The arrival of the PSOE government has brought with it a change in attitude, we have had various meetings with the Minister of Foreign Affairs and with the Vice President and we have presented our demands to them on a State level, which is no more than the Ukrainian government did at the death of their compatriot (denouncing the attack, request for diplomatic explanations, state recognition and awarding of a medal for the work done with the economic compensation that comes with it). We can say that today we are half way, the Gold Medal for Work Merit and compensation have been awarded, but we are still waiting for the presentation of the medal, a ceremony during which we expect there to be an state condemnation and a public petition for explanations on a diplomatic level from government to government.
We will verbally continue to demand these loose ends be tied up, and if that is not successful, by marches in the streets. As we repeat again and again, our fight for justice is not politically biased and does not depend on the colour of the government in power, but rather on its willingness to give us justice.
The demand for justice for José has gained support across the whole of Spanish society. How do you gauge the attitude of the Spanish public opinion towards your demand? Have you had signs of solidarity from abroad?
We have felt incredibly supported, all this love, all this energy that has accompanied us and that is still with us to this day, it is the fuel that feeds the engine of our struggle. José was picked chosen by the vast majority of Spanish society as a symbol for the injustice of this war and they understood perfectly the shameful way the former government behaved towards our family, and we did not feel abandoned by the Spanish people at any time. And this is not just in Madrid, on our travels through the whole of this country there has not been a village, town or city where we have not felt the same love and solidarity towards José and this quest for justice.
In order to understand the attack of the US army on Al Yazeera, Abhu Dabi TV and the Palestine Hotel, that is to say on all the press centres independent of the United States in Bagdad on the 8th April 2003, which led to the killing of three journalists including my brother, we have had to carry out an exercise in contextualization which has led us to discover all the years of attacks on the Arab world and which culminated in the invasion and occupation of Iraq. From that moment on we have felt strongly linked to the struggle of the Palestinian and Iraqi people and even more so when we accepted that José is just another victim of this invasion, no more important than any other of the hundreds of thousands of Iraqi civilians killed by the United States army.

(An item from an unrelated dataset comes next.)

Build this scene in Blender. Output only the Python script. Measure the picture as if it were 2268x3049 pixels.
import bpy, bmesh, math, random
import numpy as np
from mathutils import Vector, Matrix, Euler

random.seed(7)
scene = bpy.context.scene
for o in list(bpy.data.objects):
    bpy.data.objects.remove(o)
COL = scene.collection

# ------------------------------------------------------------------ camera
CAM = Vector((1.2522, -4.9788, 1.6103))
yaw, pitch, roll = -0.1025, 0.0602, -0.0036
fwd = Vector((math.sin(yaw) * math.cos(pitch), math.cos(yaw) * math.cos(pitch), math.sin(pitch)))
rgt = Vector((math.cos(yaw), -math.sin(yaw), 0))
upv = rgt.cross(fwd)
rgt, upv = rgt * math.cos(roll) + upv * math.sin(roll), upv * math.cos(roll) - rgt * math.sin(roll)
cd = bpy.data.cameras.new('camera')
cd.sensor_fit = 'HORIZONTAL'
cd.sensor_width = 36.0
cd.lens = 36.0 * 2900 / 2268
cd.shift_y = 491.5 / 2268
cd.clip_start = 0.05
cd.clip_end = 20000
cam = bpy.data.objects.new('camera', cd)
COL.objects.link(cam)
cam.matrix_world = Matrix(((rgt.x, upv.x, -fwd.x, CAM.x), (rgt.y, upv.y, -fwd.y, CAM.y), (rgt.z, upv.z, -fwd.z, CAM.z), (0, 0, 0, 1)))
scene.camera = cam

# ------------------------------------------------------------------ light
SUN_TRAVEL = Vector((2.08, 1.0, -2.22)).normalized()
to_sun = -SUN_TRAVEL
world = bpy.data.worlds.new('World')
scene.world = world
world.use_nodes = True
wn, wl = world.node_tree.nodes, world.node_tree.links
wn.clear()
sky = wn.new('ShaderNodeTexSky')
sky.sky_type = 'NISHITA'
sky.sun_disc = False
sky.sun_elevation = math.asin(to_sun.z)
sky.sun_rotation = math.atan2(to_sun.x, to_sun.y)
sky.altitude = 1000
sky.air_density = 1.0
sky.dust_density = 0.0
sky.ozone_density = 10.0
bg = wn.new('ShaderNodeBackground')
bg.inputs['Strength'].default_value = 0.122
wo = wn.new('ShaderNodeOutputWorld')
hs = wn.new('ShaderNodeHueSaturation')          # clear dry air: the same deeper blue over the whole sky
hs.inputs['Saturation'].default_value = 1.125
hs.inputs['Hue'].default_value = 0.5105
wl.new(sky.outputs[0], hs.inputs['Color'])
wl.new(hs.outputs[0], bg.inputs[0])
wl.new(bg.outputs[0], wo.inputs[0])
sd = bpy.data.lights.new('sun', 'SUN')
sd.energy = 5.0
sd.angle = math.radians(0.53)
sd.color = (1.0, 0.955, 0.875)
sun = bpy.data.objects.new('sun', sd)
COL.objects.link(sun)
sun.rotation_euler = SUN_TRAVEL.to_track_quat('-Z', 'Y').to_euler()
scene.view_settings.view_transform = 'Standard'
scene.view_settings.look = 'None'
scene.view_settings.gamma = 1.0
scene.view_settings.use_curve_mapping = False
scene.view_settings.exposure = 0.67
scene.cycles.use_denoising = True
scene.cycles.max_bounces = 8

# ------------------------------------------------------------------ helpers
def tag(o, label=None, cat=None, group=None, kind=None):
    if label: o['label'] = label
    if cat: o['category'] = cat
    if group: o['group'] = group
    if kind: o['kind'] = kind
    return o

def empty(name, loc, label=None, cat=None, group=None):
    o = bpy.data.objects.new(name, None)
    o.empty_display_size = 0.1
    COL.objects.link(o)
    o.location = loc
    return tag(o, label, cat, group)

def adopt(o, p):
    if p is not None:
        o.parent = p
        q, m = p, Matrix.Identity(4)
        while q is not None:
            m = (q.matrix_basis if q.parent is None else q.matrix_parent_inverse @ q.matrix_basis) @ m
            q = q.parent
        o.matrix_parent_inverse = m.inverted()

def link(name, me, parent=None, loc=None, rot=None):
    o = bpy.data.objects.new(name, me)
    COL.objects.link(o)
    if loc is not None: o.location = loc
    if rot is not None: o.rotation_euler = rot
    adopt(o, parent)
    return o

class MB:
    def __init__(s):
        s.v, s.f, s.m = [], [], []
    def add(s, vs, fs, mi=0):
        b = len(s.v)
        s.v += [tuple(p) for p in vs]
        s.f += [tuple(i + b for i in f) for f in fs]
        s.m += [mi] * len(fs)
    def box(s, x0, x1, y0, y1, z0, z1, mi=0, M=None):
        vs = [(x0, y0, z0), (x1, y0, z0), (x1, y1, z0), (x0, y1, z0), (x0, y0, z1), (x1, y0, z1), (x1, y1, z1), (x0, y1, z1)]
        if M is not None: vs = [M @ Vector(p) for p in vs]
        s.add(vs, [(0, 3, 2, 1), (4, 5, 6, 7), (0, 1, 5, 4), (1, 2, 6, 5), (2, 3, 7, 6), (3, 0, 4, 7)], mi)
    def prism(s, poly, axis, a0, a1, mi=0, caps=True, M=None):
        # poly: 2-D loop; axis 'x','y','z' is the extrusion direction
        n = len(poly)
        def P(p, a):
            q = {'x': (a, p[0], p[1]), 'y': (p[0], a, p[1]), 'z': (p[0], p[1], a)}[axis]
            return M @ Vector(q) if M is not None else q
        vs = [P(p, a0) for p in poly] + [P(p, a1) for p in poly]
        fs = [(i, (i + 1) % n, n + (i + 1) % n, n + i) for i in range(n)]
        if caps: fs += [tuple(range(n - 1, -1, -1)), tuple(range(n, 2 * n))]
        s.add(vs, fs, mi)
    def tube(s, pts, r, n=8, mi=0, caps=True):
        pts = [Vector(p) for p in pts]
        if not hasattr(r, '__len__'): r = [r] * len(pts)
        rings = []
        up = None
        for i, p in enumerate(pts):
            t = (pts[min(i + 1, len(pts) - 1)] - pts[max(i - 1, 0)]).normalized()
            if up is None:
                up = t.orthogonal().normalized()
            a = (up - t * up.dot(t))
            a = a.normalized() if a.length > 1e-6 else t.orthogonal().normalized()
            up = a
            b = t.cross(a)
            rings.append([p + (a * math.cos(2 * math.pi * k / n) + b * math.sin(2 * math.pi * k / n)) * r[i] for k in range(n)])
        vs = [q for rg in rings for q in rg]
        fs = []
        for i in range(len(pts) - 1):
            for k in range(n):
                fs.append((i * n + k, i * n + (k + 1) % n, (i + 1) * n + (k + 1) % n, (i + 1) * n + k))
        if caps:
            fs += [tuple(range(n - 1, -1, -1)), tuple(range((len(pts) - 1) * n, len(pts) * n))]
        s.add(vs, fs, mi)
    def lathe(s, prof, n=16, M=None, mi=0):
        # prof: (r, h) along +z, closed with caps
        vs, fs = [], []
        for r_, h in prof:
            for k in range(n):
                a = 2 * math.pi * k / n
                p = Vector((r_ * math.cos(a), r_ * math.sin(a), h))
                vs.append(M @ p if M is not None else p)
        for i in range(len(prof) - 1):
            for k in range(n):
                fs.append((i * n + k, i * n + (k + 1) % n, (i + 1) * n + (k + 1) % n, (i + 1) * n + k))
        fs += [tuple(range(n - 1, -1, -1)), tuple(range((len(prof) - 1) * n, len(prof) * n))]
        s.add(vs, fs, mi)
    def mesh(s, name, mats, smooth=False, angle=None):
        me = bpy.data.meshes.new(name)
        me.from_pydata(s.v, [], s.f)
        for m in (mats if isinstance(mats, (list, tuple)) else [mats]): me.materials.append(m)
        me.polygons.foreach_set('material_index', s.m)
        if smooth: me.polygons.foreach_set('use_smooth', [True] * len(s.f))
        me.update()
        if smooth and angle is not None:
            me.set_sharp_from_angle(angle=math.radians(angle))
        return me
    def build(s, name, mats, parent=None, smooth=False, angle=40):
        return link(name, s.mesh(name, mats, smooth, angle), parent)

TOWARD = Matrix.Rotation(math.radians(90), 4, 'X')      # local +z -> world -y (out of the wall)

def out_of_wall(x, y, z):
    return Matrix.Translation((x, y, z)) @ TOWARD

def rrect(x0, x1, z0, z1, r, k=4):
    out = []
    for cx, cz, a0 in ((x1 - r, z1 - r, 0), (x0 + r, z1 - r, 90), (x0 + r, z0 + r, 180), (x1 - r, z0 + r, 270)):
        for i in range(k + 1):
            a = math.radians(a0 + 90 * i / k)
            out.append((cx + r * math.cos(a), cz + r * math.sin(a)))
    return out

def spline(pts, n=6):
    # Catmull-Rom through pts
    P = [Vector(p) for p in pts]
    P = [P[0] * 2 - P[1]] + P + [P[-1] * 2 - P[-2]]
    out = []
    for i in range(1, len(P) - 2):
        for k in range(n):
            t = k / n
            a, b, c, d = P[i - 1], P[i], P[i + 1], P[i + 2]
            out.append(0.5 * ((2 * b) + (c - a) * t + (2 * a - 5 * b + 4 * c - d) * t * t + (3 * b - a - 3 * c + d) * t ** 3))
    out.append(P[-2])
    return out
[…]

Thanks to this investigation and mobilization, we have got to know of many cases similar to our own, which has led us to meet other families of murdered journalists. We have been in Palestine, Jordan, Lebanon and even Iraq and in all these countries we have encountered the same solidarity heightened, possibly due to the fact that we speak the same language of pain.
Soon we will be going on a tour of the United States, to try to get across the case of my brother and with it the whole massacre in Iraq, since we know that there are many people there who are kept in complete ignorance.

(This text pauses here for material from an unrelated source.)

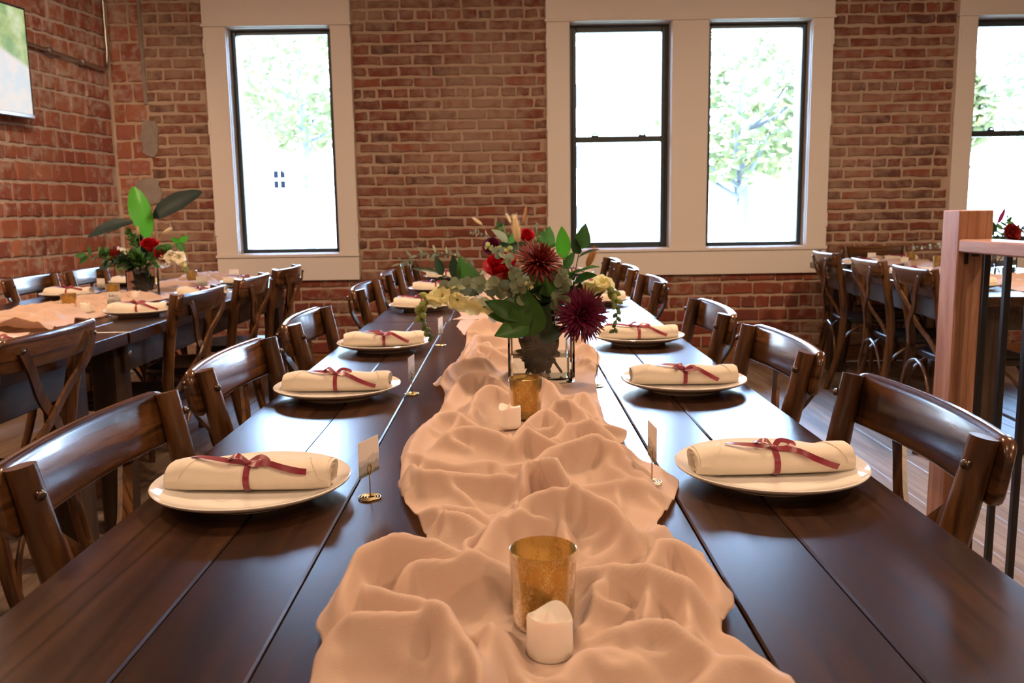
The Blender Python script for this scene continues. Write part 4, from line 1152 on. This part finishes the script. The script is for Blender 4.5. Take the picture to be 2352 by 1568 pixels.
# ------------------------------------------------------------------ vases
def vase(loc, rz, label, s=.150, h=.142):
    t = thing('glass_vase', label, 'vase', loc, rz, 'square glass vases')
    o, i, b = s/2, s/2-.0075, .010
    def ring(r, z, c=.006): return [(x*r*1.0-(c if x > 0 else -c)*(1 if k in (0,) else 0), 0, 0) for k, x in ()]
    def sq(r, z, c):
        return [(r-c, -r, z), (r, -r+c, z), (r, r-c, z), (r-c, r, z), (-r+c, r, z), (-r, r-c, z), (-r, -r+c, z), (-r+c, -r, z)]
    R = [sq(o*.985, 0, .006), sq(o, .003, .006), sq(o, h-.002, .006), sq(o-.002, h, .005), sq(i+.0015, h, .003), sq(i, h-.002, .003), sq(i, b, .003)]
    vs = [p for r in R for p in r]; fs = []
    for k in range(len(R)-1):
        for j in range(8): fs.append((k*8+j, k*8+(j+1) % 8, (k+1)*8+(j+1) % 8, (k+1)*8+j))
    fs.append(tuple(reversed(range(8)))); q = (len(R)-1)*8; fs.append(tuple(q+j for j in range(8)))
    MB().add(vs, fs).build('glass_body', MT['glass'], t, 30)
    w = MB(); a, bq = sq(i-.0004, b+.0004, .003), sq(i-.0004, h*.40, .003)
    w.add(a+bq, [(j, (j+1) % 8, 8+(j+1) % 8, 8+j) for j in range(8)] + [tuple(reversed(range(8))), tuple(range(8, 16))])
    w.build('water', MT['water'], t, 30)
    return t
vase(VASE1, .02, 'square glass vase holding the large bouquet on the near main table')
vase(V2, .1, 'square glass vase on the far main table, behind the large bouquet')
vase(V3, .42, 'square glass vase on the left table by the block wall')
vase(V4, .3, 'square glass vase on the right table behind the post')

# ------------------------------------------------------------------ flowers and greenery
def blade(kind):
    m = MB(); nu, nv = 5, 10
    def w(v):
        if kind == 'point': return .24*math.sin(math.pi*min(1, v*.97+.015)**.8)**.85
        if kind == 'lance': return .13*math.sin(math.pi*min(1, v*.97+.015)**.75)
        if kind == 'ovate': return .34*math.sin(math.pi*min(1, v*.97+.015)**.62)**.9
        if kind == 'round': return .5*math.sqrt(max(0, 1-(2*v-1)**2))*.96+.004
        if kind == 'paddle': return .20*math.sin(math.pi*min(1, v*.95+.03)**.95)**.65
    cup = {'point': .10, 'lance': .05, 'ovate': .10, 'round': .06, 'paddle': .09}[kind]
    bend = {'point': -.16, 'lance': -.2, 'ovate': -.14, 'round': -.05, 'paddle': -.22}[kind]
    def fn(u, v):
        s = u*2-1; ww = w(v)
        return (s*ww, v, abs(s)**1.4*cup*ww*3 + bend*v*v + .012*math.sin(v*17+s*2)*(abs(s) if kind != 'round' else .3))
    m.grid(nu, nv, fn); return m
_lf = {}
def leaf(kind, mat, parent, p, d, up, size, nm='leaf', roll=0.0):
    k = (kind, mat)
    if k not in _lf: _lf[k] = blade(kind).mesh('leaf_'+kind, MT[mat], 180)
    M = frame_m(Vector(p)-parent.location, d, up, size)
    if roll: M = M @ Matrix.Rotation(roll, 4, 'Y')
    return inst_m(nm, _lf[k], parent, M)
def rel_pts(t, pts): return [Vector(p)-t.location for p in pts]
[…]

How do you gauge the attitude of the media with regard to José’s murder?
We have always said that, support from those involved in the media has been and continues to be absolute, but in terms of real power we are at a disadvantage, so whenever we can, we repeat that we have the absolute support of the journalistic community. There is little that a family along with Jose’s colleagues and friends can do to stop this attack, the aim of which is to dispense with independent reporting of wars. The only way to turn around this criminal attempt to blind us, would be to effect a joint effort on behalf of the family, the colleagues from the media, public opinion, journalistic corporations and governments. On our part and that of the citizenry I believe that we have given our all but we are having to struggle to form a compelling force which will effect change, and more so now, with the taking of Fallujah we have come to the end of a cycle which started that eighth of April and the consequence of which is the complete absence of independent sources in the area. The only sources are the "embedded" reporters and the news agencies on the ground which send us, the people, information which is dangerously close to the ideology of the occupiers. This situation turns journalism into something illegitimate and perverse, losing the guarantee of independence by becoming an involved party, and can lead to the loss of any credibility whatsoever.
How do you see the current situation in Iraq with the background of the growing activity of the Iraqi resistance and the continuous US attacks on towns such as Fallujah?

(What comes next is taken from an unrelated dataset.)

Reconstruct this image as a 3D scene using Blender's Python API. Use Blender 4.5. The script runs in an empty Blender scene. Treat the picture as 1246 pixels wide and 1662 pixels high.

I see a total failure of the occupation on all levels, political, economic and military. The United States is stuck and it cannot find a way out of the quagmire it has got itself into. When I was in Baghdad in April of 2003 I could see it all clearly, the American soldiers only controlled the ground they stood on, the resistance was spread far and near in the country (nothing to do with the hyped and mediatic Sunni triangle) social, sanitary or security breakdown increases the abyss between the occupation forces and those collaborating with the people of Iraq. Today this situation I saw may be a hundred times worse. The criminal attack on Fallujah, where more than six thousand people have been killed and hundreds of thousands have been displaced, is due to the attempt to raise the level of terror to subdue these people, who will not surrender, by means of massacres. The result is this debacle for the United States since it has gained control of Fallujah, which today is a symbol of Iraqi dignity. The awareness of these atrocities has resulted in spectacular support for the civilian and military resistance and strengthened their will not to let themselves be wiped out without a fight.
Do you think it necessary to strengthen the role of the international justice tribunals so that those guilty of war crimes and crimes against humanity do not go unpunished?
Of course. It is a crucial element of any initiative that we can carry out aimed at stopping this new scenario where the strongest powers do as they please in defence of their strategic interests. Despite all the criticisms that we can level at the international laws, laws which in many cases are useless (Palestine and Iraq being clear cases of this) they are the only legal ways open to us in our aim to build more just relationships between countries which do not support the legitimisation of the politics of aggression which demolish any concept of national or popularly elected sovereignty. Coexistence based on international justice is the only dignified way to live.